*The International Monetary Fund (IMF) has stated that Chile could achieve higher growth by implementing structural reforms to improve investment efficiency, stimulate labour participation, and boost public-private research and development (R&D) collaboration. The IMF notes that Chile’s growth has been steadily declining since the 1990s, when it saw 6.2% per year growth on average. This compares with average growth of around 2% by the 2020s. To boost this growth, the IMF states Chile must reduce bureaucracy and make regulatory requirements more efficient, saying such issues provide barriers to the launching of mining projects and modernising of maritime transport for trade.

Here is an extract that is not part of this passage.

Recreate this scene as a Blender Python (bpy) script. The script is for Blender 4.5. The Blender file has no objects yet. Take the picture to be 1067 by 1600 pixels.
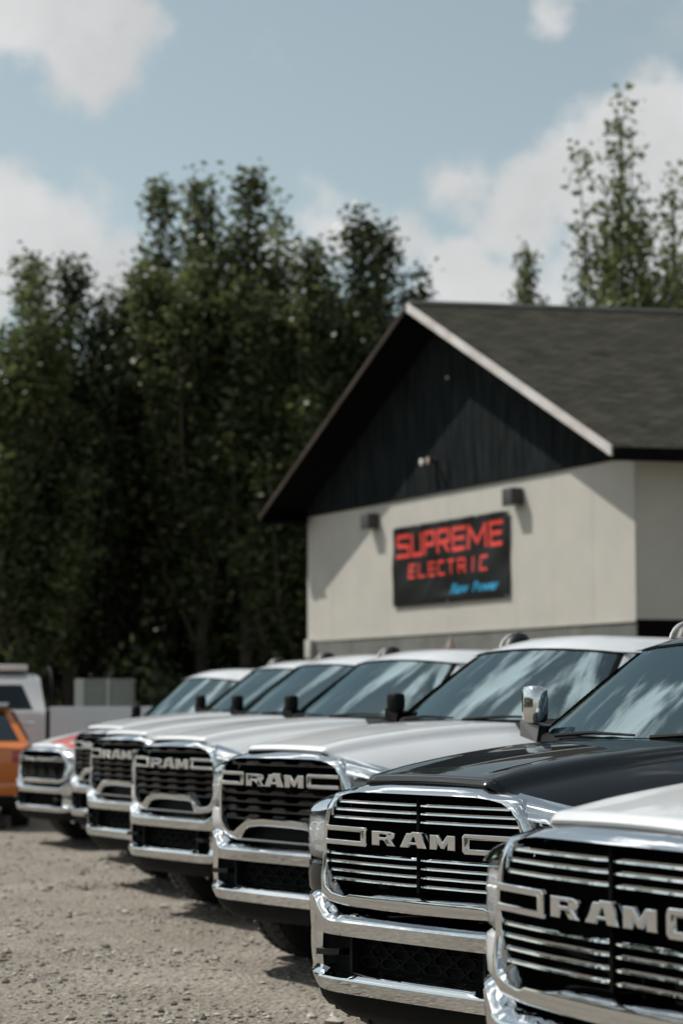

It also suggests Chile improve access to quality childcare to allow more women to enter the labour force and therefore increase participation. Noting that Chile’s R&D spending is
“substantially below” the average for Organisation for Economic Co-operation and Development (OECD) countries, the IMF said Chile must up public-private collaboration here, stating that the technology transfer bill, which was proposed in April 2024 and would enable university researchers to create technology companies and commercialise their work, could help narrow this gap. Finally, the IMF says Chile should capitalise on being the world’s largest copper producer, second largest lithium producer, and a nation
“richly endowed with solar and wind resources”, to benefit from the high global demand for these critical minerals and through use of low-cost renewable energy.